Trois jours plus tard, Mira a
fait imprimer la photo, y a ajouté un cœur blanc et l’a placée sous le grand
poster de son frère, dans le cadre d’un coin commémoratif improvisé dans le
salon.
À Sebastia, près de Naplouse, les
colons ont fondé une véritable terre de colonisation. C’est dans la vieille
gare abandonnée de l’époque ottomane, près du village, que les membres de l’organisation
Gush Emunim ont convergé durant l’été 1969 - accompagnés de trois futurs
premiers ministres : Menachem Begin, Ariel Sharon et Ehud Olmert - et s’en sonr
emparés.
L’accord conclu la même année,
parfois appelé « compromis de Sebastia » (qui n’était pas du tout un
compromis), a laissé les colons sur place même après qu’ils étaient censés
évacuer, ce qui a été le signe avant-coureur d’une entreprise de colonisation
tentaculaire dans tout le Shomron, alias la Samarie. Cinquante-six ans plus
tard, les FDI y tuent des enfants, dans la partie nord de la Cisjordanie.

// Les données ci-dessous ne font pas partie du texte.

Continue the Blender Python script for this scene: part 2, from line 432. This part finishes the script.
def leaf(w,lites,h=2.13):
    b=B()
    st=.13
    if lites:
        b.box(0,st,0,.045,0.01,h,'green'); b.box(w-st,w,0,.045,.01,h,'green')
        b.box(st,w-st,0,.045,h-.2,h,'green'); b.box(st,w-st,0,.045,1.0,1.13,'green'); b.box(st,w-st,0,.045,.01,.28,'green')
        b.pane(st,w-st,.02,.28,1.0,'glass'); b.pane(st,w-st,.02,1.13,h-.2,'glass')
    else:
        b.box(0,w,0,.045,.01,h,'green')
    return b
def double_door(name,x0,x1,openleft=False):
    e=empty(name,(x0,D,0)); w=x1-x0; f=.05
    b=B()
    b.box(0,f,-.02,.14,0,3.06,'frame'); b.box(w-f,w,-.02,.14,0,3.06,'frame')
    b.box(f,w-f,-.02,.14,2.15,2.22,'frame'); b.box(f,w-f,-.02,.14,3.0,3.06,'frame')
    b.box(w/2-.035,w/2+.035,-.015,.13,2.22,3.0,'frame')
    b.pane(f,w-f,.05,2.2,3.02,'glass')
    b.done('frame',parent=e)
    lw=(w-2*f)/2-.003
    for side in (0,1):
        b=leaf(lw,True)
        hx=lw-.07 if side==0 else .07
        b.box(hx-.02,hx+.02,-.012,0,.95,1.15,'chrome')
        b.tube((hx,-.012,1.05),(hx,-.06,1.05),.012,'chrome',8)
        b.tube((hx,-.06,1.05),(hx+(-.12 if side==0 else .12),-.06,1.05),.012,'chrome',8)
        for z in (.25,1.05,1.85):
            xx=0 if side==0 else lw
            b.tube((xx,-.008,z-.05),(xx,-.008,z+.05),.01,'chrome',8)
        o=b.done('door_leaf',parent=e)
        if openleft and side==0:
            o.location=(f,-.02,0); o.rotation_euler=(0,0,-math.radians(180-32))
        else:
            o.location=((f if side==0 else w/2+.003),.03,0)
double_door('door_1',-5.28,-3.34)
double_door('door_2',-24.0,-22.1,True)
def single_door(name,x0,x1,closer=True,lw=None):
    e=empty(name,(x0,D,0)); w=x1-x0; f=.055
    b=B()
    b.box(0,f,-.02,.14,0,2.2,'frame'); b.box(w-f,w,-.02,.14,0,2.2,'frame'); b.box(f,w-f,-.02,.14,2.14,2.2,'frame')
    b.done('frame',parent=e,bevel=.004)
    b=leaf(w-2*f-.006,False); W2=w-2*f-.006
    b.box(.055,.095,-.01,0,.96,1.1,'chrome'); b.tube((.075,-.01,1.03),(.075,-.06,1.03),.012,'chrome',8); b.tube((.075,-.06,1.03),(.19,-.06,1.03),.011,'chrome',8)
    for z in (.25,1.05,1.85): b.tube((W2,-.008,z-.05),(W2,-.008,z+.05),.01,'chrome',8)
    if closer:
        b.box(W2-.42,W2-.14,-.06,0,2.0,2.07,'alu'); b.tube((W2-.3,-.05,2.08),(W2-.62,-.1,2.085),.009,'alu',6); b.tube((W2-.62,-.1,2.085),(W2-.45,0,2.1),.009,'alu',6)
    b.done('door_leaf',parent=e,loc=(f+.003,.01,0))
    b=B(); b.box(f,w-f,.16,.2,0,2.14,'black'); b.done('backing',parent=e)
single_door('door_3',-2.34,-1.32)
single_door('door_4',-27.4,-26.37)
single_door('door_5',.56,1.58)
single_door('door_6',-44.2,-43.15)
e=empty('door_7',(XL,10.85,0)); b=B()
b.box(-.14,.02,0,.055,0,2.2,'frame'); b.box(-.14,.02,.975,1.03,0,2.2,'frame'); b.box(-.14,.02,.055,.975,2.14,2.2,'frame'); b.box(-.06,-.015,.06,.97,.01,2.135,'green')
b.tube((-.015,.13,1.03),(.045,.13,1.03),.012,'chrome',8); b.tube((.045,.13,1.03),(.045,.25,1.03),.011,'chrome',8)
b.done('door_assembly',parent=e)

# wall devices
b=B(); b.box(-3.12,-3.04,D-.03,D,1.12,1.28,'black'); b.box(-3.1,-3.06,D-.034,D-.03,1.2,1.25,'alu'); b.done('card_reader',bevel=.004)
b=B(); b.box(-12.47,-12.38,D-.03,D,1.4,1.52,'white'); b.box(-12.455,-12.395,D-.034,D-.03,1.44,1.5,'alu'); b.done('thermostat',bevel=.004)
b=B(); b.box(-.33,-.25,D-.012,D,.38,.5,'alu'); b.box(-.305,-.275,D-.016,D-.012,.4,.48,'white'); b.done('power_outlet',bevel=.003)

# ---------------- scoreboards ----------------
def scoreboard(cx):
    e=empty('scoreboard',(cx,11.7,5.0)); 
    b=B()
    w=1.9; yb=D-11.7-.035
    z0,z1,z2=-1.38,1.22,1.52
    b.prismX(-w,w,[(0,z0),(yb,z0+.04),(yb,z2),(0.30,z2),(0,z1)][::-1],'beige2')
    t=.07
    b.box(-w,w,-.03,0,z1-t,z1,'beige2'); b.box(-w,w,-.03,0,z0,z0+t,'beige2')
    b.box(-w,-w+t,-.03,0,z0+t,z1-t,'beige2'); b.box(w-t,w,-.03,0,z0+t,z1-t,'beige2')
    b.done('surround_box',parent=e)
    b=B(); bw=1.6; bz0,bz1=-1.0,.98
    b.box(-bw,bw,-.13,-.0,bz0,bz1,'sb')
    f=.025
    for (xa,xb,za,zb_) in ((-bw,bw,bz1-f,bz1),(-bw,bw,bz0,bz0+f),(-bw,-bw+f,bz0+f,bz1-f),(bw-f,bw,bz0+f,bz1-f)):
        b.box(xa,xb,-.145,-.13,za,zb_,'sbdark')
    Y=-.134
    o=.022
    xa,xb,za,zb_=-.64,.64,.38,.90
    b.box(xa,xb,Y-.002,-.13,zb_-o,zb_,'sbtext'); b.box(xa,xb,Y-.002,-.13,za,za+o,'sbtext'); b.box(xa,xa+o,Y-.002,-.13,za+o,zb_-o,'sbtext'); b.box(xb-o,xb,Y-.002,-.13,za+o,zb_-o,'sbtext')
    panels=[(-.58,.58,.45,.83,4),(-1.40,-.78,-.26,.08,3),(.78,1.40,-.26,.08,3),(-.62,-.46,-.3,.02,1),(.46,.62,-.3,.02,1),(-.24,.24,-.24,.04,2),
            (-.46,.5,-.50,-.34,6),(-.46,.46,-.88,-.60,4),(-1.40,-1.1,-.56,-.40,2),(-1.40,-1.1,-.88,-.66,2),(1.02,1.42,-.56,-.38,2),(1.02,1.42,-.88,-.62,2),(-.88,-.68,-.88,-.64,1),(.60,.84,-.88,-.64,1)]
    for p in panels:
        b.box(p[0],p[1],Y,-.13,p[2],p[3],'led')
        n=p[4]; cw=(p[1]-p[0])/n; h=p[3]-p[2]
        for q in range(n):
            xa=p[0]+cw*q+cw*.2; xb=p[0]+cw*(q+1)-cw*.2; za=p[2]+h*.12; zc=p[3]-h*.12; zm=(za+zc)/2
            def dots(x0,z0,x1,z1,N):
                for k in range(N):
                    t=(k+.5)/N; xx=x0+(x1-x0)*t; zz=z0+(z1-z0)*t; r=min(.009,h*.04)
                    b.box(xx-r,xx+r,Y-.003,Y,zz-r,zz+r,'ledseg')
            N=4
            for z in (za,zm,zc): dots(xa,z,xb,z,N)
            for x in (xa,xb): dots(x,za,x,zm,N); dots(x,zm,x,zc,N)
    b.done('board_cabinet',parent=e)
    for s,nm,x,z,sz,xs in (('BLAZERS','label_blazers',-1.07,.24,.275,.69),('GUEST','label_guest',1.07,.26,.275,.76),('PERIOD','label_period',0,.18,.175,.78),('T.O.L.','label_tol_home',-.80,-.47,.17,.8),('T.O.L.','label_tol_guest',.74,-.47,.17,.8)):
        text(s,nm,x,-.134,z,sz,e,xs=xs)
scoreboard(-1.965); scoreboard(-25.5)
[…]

Sebastia est le site de la ville
biblique de Shomron, dont les ruines se trouvent à la périphérie du village
palestinien ; l’accès à cette zone est interdit à ses habitants depuis juillet
dernier. Pendant ce temps, à environ sept kilomètres de là, se profile la
colonie de Shavei Shomron.
Lorsque nous nous sommes rendus
dans la région cette semaine, toutes les voitures palestiniennes circulant sur
la route étaient bloquées par un véhicule militaire blindé garé en diagonale,
afin d’ouvrir la voie à deux véhicules de colons se dirigeant vers le nord, en
direction de la colonie de Homesh. Il est évident qu’ici, ce sont les seigneurs
de la terre qui sont en place.
Dans son bureau, le chef du
conseil du village de Sebastia, Mahmoud Azzam, nous montre des vidéos de colons
attaquant son village. Il ne se passe pas un jour sans que ces maraudeurs n’attaquent
ou que l’armée ne fasse une incursion, dit-il. « Depuis le début de la
guerre à Gaza », ajoute-t-il, « il n’y a rien de plus facile pour les
Israéliens que de tirer sur les Palestiniens. Depuis le 7 octobre, ils ont
également commencé à mettre la main sur nos terres ».
Sebastia est un village coloré
qui, dans un autre univers, serait un site touristique prospère - une
combinaison d’anciennes structures en pierre et d’attractions historiques plus
récentes. Les résidents locaux gèrent deux maisons d’hôtes bien tenues, mais
les touristes et les pèlerins n’ont pas vraiment afflué depuis un an et demi.